Trading in the financial market has developed vastly compared to previous years, with an increased number of service providers making money from the huge number of traders and investors.

This makes it more accessible for new brokerage firms to enter the market and serve a niche target market. Besides providing typical brokerage services, entities are now emerging to offer white label technologies or act as introducing brokers. So, WL or IB?

These intermediaries are known for increasing the broker’s access to tradable assets and end-users. Let’s explain the difference between these two operators and which model suits your business.

Understanding White Label Brokers

White labelling is a business model that entails providing pre-built software and programs that can be easily adjustable and rebranded to the end-user (brokerage) requirements. FX brokers deal with white label providers to shorten their entry time to the market.

Using a white label brokerage, you can acquire an already-built trading software that you can customise according to your business requirements, such as payment systems, trading markets, financial instruments, margin trading, leverage and more.

Building these systems from scratch with internal teams requires more time, especially if you don’t have an experienced in-house developers team. The process of hiring, training and assigning teams to program and develop trading software from the ground up is time-consuming.

Alternatively, you can find a reliable white label provider that builds the trading system for you with the features and specifications you need. In exchange, the developer will charge different fees according to the software’s complexity and level of flexibility.

Understanding Introducing Brokers

Introducing brokers are entities that connect brokerage firms with investors and users who can register at your trading platform and become your clients.

Thus, IBs bear the responsibility of marketing and reaching out to institutional investors and traders, offering your trading products and services and encouraging your target market to register at your website and start trading.

In exchange for increasing your user base, introducing brokers charge commission fees, such as fixed fees per every registered client or a spread-based compensation, depending on the invested volume.
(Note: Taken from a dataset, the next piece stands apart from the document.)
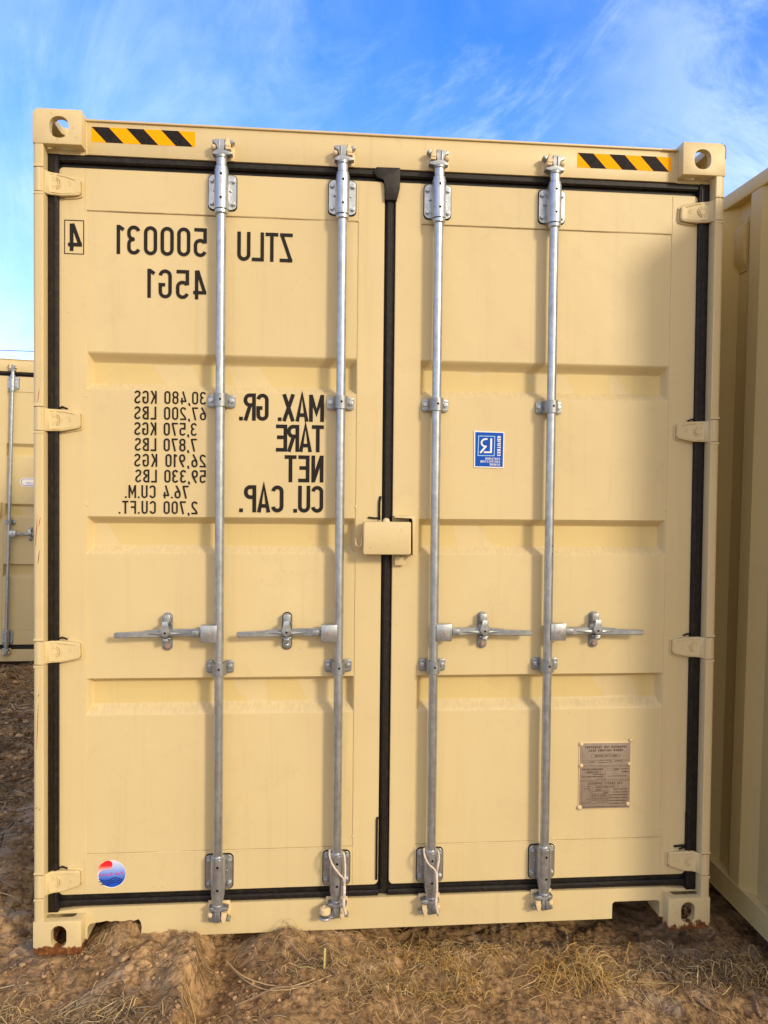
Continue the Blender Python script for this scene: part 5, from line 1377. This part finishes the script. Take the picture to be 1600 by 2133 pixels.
stick([(1328, 1950), (1345, 1985), (1370, 2020), (1405, 2055), (1450, 2085), (1500, 2118)], 0.0062, 'bark', 'long thick branch running diagonally below the right corner casting', side=((.45, 1.0, .06), (.3, -1.1, .05)), end=0.7)
stick([(1400, 1985, .012), (1425, 2020, .010), (1452, 2040, .006)], 0.0050, 'bark', 'short thick stick parallel to the long branch on its right', end=0.8)
stick([(1385, 2010, .008), (1415, 2045), (1440, 2050)], 0.0040, 'pale_bark', 'light brown stick crossing the long branch', end=0.7)
stick([(1298, 2042, .010), (1340, 2046, .010), (1385, 2047, .008), (1420, 2040)], 0.0018, 'pale_bark', 'thin straight pale stalk lying across the straw pile')
stick([(1320, 2038), (1345, 2015, .016), (1370, 2005, .012)], 0.0036, 'bark', 'crooked grey twig right of the yellow straw pile', side=((.5, 0.9, .03),))
stick([(1500, 1935), (1508, 1958), (1520, 1975)], 0.0042, 'bark', 'dark twig in the shaded gap between the containers')
stick([(1472, 1990, .010), (1480, 2015, .006), (1488, 2045), (1492, 2070)], 0.0050, 'bark', 'dark branch standing nearly upright in the tangle at the lower right')
stick([(1570, 2075, .012), (1578, 2100, .008), (1584, 2120)], 0.0070, 'bark', 'broken chunk of orange brown bark at the lower right corner', end=0.6)
stick([(1515, 2040, .012), (1540, 2020, .018), (1562, 2008, .012)], 0.0012, 'pale_bark', 'thin pale stalk over the golden tuft at the right edge')
stick([(1140, 1925), (1180, 1950), (1225, 1985), (1240, 2000)], 0.0022, 'bark', 'thin dark root under the right end of the sill')
stick([(1090, 2060, .008), (1120, 2052, .010), (1140, 2050)], 0.0012, 'pale_bark', 'short curved pale stem above the round brown stone')
stick([(0, 1835), (30, 1848, .02), (60, 1853)], 0.0034, 'bark', 'long grey root at the far left, beside the container foot')
stick([(0, 1862), (28, 1868, .02), (45, 1884)], 0.0028, 'pale_bark', 'pale forked root low at the left edge')

# thin overhead line far behind
mb = MB(); y = 60.0
pts = [(-60 + 6*i, y + 2.0*i*0.1, 12.6 + 0.004*(i-10)**2) for i in range(21)]
mb.tube(pts, 0.030, 'wire', 6); o = mb.build('power_line', None, 60)
tag(o, 'thin overhead power line crossing the sky above the far container', 'power line')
The introducing broker does not participate in making trading decisions or the way FX brokers operate and the offered currency pairs. Their role is limited to connecting the brokerage firm to new clients and tracking their performance and bonus system.

Introducing Brokers vs White Label Brokers

Both models play a major role in accelerating the brokerage firm’s operations and accessibility to the market, allowing them to improve their reach and serve more investors. Let’s compare the way white labelling and introducing brokers work. 

Business Model

Introducing brokers work by connecting institutional investors and traders to the brokerage firms, earning commissions per every introduced client and assisting investors in expanding their financial investments.

On the other hand, white label brokers provide technological solutions, such as platforms and trading systems that can be customised and branded to the end broker’s requirements.

Operating Software and Technology

Turnkey solution providers work with complex technologies, including developing, setting up and maintaining trading systems, payment gateways, emailing services, investment options, market access and more.

Therefore, WL brokers entail a high level of tech expertise and accountability.

Conversely, Introducing Brokers rely on communication and networking capabilities to find and add new clients to the broker’s website. IBs utilise the broker’s systems and technology to offer them to new clients.

Flexibility and Scalability

Forex white label services are highly flexible and customisable to the specific business need of the broker, accommodating the scalability changes if the provider increases or decreases the bandwidth of their services.

On the other hand, IBs are limited to the service package and trading products offered by the brokerage firm. Thus, the only scalability option for IBs is expanding their networking of newly introduced traders and investors.

Associated Fees

Turnkey solution providers charge fees in advance, which change according to the specifications and features required by the brokerage firm. Additionally, WL providers offer different pricing plans that suit brokers with different budgets and objectives.

On the other hand, IBs follow a commission scheme in agreement with the brokerage firm, according to the number of registered investors or how much they spend in trading.

Conclusion

White labels and introducing brokers are two business entities that contribute to the success of FX brokerage platforms, facilitating their reach to new clients and offering them technological solutions.

The white label model entails providing trading software, payment systems and other support services, while IBs help facilitate the communication between the brokerage firms and end users.